MATERIAL SHOWN>

______________________________

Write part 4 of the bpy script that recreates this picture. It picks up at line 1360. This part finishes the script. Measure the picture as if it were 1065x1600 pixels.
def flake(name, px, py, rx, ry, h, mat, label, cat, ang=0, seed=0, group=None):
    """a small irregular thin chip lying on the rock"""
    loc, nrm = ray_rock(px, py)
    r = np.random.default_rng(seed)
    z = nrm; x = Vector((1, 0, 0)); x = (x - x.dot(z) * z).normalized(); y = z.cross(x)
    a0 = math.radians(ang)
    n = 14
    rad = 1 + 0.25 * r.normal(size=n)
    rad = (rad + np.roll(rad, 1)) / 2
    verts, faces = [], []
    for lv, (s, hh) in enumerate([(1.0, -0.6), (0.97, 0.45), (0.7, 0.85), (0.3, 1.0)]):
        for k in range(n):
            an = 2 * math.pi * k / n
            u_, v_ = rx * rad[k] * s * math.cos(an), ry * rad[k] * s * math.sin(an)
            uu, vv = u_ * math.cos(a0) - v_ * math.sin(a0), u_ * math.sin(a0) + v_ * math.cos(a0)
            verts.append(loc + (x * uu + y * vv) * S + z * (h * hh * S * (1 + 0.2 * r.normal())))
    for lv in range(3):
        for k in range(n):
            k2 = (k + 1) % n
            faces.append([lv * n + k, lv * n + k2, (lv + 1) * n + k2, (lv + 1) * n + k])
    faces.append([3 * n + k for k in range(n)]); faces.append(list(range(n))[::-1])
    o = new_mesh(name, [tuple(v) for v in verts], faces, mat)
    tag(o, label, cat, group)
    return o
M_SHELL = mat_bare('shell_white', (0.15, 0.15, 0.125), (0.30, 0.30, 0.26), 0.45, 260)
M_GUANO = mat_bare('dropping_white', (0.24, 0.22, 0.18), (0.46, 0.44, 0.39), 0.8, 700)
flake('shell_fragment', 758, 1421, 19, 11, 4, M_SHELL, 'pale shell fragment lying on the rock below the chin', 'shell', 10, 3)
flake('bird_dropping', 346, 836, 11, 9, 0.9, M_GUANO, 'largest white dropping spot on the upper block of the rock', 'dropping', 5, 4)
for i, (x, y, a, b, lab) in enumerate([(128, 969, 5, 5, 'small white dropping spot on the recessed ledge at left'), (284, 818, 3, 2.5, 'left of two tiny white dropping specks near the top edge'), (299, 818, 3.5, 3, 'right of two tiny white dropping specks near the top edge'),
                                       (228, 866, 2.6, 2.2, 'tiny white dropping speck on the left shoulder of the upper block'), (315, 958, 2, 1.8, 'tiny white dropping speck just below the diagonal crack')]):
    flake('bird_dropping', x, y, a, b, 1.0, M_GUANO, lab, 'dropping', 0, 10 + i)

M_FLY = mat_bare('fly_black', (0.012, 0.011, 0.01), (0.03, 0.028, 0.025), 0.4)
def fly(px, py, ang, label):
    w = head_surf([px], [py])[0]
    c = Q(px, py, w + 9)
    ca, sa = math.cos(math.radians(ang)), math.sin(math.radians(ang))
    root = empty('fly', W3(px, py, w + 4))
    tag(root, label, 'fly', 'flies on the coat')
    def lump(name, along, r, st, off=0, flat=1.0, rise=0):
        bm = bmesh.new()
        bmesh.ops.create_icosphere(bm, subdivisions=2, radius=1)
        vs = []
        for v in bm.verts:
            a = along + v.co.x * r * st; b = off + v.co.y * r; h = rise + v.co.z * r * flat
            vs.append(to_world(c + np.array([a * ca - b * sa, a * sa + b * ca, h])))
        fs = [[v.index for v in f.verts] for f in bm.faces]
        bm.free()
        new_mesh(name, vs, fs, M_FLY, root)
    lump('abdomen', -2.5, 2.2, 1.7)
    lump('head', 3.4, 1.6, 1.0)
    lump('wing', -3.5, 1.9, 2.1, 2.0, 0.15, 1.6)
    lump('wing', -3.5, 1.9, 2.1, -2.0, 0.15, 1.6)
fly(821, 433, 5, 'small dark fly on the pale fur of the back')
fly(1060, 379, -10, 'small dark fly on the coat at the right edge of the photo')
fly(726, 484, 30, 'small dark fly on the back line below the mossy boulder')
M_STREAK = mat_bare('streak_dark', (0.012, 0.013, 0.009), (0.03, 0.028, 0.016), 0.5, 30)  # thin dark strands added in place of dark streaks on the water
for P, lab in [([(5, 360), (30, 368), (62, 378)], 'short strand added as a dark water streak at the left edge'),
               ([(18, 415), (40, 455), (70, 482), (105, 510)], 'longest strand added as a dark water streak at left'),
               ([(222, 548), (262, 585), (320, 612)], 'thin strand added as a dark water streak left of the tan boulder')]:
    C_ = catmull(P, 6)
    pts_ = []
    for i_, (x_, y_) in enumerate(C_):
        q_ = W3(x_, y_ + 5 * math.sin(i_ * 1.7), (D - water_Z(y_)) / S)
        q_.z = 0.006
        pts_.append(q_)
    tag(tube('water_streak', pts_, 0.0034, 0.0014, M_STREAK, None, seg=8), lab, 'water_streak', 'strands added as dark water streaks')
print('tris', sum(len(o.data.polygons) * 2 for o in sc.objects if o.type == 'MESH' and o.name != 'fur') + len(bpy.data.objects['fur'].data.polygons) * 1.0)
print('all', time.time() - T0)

______________________________

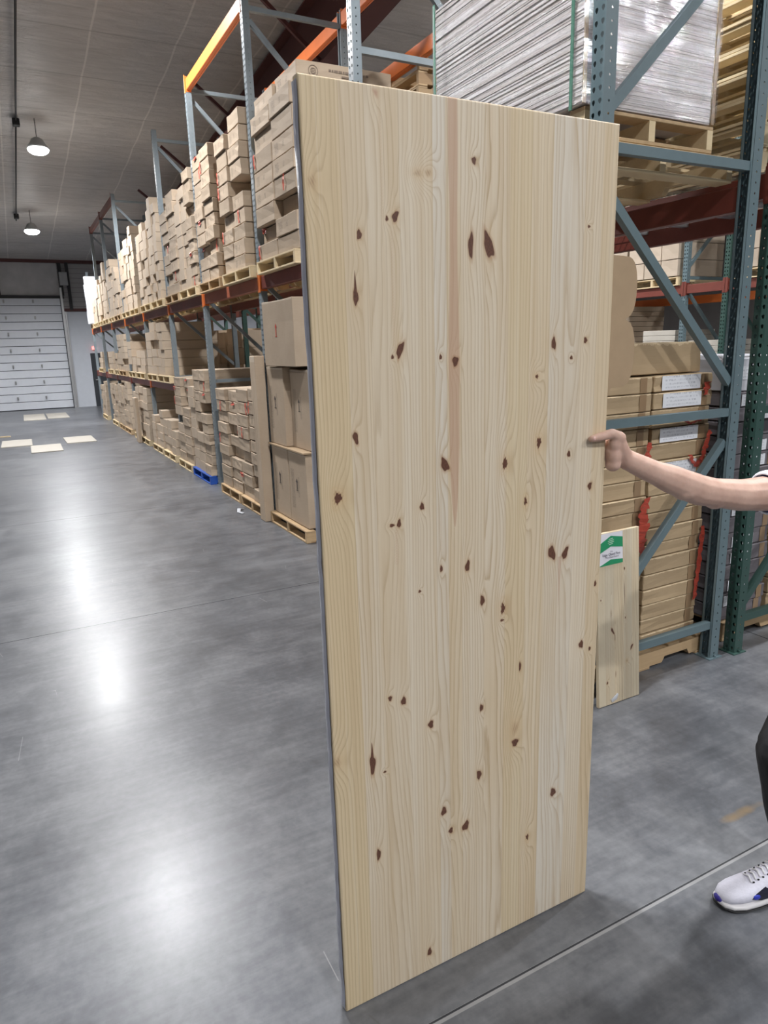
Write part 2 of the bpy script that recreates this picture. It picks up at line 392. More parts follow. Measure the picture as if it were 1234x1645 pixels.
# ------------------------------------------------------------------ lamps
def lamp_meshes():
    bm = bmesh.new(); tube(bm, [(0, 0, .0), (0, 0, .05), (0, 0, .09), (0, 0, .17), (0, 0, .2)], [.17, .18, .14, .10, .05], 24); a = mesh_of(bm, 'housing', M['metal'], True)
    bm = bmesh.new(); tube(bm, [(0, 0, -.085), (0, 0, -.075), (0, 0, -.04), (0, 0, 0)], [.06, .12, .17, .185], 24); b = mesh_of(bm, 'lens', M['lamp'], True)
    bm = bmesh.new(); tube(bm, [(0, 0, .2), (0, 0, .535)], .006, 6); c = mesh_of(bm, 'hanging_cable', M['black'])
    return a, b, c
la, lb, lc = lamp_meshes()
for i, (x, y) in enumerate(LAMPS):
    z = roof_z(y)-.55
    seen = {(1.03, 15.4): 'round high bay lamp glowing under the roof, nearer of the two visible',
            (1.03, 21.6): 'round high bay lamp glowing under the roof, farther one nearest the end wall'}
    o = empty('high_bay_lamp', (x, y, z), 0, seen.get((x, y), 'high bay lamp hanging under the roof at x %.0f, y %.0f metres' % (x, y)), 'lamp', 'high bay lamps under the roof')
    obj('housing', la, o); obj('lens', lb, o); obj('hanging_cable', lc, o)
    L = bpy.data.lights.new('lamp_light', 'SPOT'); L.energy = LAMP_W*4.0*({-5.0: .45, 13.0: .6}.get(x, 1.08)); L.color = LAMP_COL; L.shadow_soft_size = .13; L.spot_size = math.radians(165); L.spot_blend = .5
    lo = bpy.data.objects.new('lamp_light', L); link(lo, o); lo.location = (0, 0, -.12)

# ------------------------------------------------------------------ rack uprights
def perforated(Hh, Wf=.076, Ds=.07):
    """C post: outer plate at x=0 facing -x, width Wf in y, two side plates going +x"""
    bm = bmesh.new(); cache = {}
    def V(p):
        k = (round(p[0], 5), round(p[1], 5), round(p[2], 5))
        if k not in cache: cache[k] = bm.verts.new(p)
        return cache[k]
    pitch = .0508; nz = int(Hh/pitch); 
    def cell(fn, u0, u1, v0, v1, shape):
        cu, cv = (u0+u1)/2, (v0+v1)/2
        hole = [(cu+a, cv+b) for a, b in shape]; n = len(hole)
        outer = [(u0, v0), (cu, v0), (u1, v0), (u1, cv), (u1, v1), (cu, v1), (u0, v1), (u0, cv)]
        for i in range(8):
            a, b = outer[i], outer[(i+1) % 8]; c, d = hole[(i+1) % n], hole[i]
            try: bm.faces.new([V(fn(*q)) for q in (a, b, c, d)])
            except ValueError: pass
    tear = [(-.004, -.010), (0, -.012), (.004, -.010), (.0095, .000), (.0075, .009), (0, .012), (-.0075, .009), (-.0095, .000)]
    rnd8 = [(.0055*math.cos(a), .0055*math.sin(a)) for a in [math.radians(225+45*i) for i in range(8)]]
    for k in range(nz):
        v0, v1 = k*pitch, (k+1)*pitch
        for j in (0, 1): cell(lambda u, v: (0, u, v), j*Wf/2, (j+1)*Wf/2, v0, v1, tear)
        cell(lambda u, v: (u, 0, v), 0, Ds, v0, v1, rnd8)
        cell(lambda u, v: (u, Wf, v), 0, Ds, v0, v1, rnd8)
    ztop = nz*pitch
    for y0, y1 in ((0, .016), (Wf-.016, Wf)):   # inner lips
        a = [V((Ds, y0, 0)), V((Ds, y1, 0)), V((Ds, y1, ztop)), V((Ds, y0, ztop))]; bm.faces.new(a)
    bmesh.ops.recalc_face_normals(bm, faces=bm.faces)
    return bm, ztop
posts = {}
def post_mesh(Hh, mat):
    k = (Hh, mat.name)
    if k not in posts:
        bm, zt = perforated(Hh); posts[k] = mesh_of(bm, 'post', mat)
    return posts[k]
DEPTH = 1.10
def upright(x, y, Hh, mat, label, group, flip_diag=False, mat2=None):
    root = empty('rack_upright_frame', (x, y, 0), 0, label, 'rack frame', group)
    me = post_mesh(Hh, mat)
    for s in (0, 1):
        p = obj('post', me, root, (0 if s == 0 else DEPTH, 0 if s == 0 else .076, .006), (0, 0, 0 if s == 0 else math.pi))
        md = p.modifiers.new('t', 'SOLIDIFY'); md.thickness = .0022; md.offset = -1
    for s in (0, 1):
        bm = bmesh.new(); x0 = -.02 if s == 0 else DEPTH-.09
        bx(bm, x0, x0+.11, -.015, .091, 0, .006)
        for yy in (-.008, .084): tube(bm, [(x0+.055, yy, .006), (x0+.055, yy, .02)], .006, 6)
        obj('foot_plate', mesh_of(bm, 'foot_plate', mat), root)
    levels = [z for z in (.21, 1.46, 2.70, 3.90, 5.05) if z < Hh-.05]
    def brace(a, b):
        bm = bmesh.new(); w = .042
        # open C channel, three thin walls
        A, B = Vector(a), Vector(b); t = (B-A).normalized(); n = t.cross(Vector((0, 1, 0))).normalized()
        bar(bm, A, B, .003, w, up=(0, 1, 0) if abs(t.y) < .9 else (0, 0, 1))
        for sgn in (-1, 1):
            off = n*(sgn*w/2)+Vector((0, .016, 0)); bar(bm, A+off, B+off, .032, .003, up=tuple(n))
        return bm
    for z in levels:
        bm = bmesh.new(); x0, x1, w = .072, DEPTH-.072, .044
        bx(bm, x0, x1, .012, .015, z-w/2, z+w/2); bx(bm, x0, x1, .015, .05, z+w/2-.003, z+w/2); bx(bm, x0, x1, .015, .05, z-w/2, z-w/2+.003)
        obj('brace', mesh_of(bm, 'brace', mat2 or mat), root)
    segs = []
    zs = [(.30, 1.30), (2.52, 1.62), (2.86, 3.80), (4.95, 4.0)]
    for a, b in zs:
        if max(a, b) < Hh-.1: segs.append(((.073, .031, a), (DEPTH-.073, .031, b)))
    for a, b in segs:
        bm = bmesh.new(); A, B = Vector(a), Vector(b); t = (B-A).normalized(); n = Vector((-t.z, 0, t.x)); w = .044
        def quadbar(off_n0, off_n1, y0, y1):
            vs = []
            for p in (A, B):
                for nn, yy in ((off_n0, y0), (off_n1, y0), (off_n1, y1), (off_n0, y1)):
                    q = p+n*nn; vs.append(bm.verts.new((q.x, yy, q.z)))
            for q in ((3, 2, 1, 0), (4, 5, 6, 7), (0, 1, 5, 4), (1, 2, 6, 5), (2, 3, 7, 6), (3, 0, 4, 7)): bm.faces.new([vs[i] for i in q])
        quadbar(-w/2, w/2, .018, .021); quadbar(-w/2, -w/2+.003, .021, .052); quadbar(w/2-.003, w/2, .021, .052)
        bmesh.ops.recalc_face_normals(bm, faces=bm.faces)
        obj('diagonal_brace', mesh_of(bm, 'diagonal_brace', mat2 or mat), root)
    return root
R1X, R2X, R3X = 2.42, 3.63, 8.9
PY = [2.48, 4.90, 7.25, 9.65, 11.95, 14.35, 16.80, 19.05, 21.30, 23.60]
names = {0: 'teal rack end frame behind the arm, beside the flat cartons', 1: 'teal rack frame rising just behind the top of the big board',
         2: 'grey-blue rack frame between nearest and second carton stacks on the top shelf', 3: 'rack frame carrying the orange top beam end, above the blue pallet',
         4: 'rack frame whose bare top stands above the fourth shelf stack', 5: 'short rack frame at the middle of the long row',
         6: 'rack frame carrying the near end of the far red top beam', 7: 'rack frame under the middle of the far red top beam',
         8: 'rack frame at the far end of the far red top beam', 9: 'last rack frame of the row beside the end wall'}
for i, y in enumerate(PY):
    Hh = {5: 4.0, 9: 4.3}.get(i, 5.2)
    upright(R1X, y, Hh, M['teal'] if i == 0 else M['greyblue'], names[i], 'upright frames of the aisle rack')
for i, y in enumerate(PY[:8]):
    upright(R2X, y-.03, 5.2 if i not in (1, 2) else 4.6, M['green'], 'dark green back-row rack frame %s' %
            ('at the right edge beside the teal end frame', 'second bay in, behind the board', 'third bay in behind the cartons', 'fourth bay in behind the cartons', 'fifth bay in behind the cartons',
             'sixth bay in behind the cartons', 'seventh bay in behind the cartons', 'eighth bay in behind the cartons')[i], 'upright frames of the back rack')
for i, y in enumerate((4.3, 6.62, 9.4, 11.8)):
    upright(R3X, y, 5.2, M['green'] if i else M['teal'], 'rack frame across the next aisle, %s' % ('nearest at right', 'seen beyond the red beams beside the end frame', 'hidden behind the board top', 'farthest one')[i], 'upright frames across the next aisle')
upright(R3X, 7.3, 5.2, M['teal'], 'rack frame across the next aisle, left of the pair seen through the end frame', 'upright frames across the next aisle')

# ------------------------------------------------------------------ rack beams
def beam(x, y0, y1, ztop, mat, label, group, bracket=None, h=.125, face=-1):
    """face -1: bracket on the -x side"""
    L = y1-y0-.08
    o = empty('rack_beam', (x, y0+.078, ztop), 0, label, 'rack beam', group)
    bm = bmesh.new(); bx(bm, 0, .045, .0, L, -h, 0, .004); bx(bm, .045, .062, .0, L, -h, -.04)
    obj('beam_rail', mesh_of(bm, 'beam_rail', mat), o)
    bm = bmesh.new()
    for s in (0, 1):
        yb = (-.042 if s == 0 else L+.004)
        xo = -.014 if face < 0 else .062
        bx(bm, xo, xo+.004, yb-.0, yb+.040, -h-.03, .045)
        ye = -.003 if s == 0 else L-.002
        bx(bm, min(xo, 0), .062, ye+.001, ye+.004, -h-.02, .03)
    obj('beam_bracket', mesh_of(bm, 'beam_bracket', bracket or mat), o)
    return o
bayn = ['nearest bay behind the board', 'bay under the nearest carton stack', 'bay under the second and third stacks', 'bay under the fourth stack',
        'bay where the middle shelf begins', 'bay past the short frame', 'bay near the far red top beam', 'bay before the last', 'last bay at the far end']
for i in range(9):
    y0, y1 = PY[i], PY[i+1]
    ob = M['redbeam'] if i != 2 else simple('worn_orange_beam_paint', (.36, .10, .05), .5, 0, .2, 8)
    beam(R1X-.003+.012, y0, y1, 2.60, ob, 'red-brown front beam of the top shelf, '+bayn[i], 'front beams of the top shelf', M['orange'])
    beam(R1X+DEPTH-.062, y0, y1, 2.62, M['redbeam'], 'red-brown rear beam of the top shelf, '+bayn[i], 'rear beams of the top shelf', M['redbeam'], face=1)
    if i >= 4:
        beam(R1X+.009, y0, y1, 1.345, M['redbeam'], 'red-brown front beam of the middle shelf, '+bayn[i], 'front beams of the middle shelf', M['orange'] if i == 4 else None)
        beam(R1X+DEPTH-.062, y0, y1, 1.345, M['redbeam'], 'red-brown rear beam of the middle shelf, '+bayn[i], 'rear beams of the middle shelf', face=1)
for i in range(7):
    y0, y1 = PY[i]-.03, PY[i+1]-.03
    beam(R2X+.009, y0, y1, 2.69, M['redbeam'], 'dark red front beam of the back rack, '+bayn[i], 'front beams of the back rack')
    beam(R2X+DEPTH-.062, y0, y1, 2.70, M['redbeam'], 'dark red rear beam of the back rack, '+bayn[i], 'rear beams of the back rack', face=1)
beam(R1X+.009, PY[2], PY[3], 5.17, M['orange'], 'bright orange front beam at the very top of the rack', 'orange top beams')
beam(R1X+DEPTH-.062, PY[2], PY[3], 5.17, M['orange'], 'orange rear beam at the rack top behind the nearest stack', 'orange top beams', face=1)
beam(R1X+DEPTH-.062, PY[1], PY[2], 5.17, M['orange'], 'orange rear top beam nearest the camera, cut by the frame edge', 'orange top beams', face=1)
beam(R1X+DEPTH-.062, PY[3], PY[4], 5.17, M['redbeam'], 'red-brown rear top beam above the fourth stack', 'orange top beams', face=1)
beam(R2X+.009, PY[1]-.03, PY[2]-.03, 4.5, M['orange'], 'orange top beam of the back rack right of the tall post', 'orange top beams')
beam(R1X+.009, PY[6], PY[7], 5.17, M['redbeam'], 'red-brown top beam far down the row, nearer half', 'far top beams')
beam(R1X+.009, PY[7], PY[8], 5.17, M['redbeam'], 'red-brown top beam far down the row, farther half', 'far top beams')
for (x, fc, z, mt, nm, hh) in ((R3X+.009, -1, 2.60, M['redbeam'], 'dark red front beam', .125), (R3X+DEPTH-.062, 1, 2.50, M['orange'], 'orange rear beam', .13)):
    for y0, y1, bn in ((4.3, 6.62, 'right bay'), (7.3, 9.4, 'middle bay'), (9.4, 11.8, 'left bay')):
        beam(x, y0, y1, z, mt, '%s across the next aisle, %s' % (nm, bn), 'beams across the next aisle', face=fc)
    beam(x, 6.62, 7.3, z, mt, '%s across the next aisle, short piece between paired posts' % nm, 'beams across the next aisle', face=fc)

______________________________

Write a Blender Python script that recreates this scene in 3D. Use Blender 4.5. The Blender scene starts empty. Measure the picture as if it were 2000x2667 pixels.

______________________________

INSTRUCTIONS TO FOLLOW> Copy each line of the listing that includes "part".

ANSWER FOR THE TASK>
Write part 4 of the bpy script that recreates this picture. It picks up at line 1360. This part finishes the script. Measure the picture as if it were 1065x1600 pixels.
Write part 2 of the bpy script that recreates this picture. It picks up at line 392. More parts follow. Measure the picture as if it were 1234x1645 pixels.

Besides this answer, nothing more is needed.